Which is precisely why the EU’s member state governments have so consistently rejected increasing pan-EU democratic involvement. If we had an EU president directly elected by the people of the EU, they would have greater legitimacy to speak at EU level than any of the current members of the European Council. The member state governments would lose their pretence of independence and power – even if that power is illusory and that independence only, as we can see from the current crisis, gives them the ability to *not* act, rather than to take decisions for themselves…

(Update: An alternate take on the same theme from UK MEP Mary Honeyball, arguing for greater emphasis on the European Parliament. This hasn’t been allowed for the self-same reason that an elected EU president hasn’t – increased democratic legitimacy for the European Parliament would seriously undermine the power of the member state governments to set the agenda at EU level.)

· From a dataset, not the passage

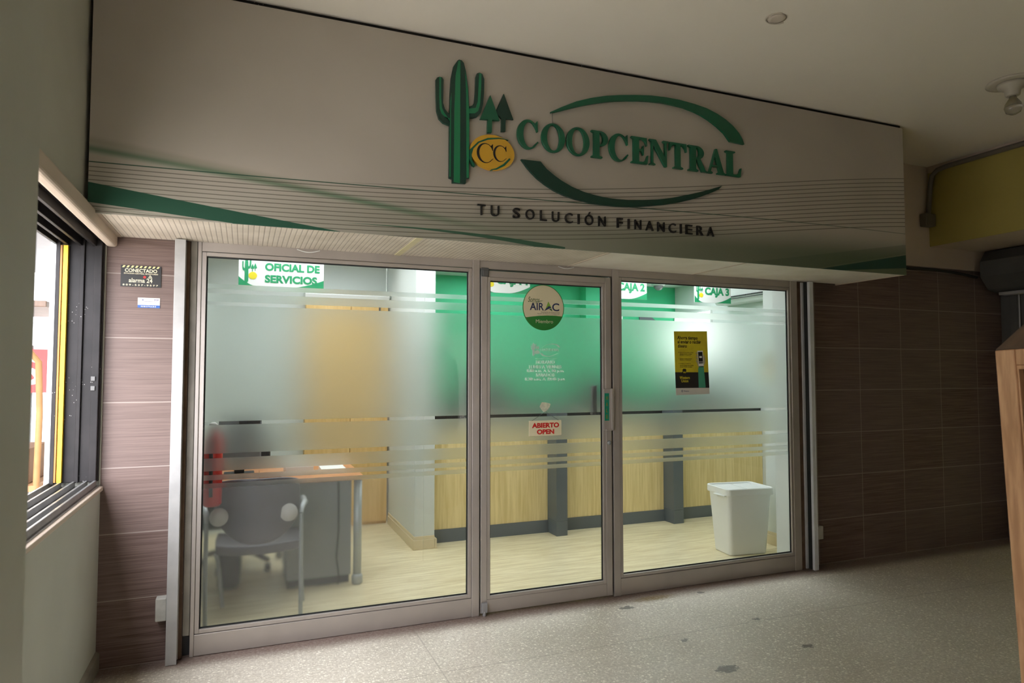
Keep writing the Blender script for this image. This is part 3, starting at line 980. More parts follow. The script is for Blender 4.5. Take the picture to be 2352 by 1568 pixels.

(Update 2: Conor responds to this post with a strong, considered argument against an EU presidency. Well worth a read. I tend to agree that a strong European Parliament would be a more effective solution for conferring longer-term democratic legitimacy on the EU. But I also think that the implication of a strong European Parliament would be the start of an *actual* European state – and as such, it’s highly unlikely to be allowed to happen. An elected EU president, meanwhile, could work precisely *because* such a concept would be weak both culturally and institutionally (as Conor convincingly argues) – conning the member states into going for it as they’d think it couldn’t hurt them, and then acting as a stepping stone to more effective EU-level decision-making and a strengthened role for the parliament down the line. President as stepping stone to EU democracy, as it were.)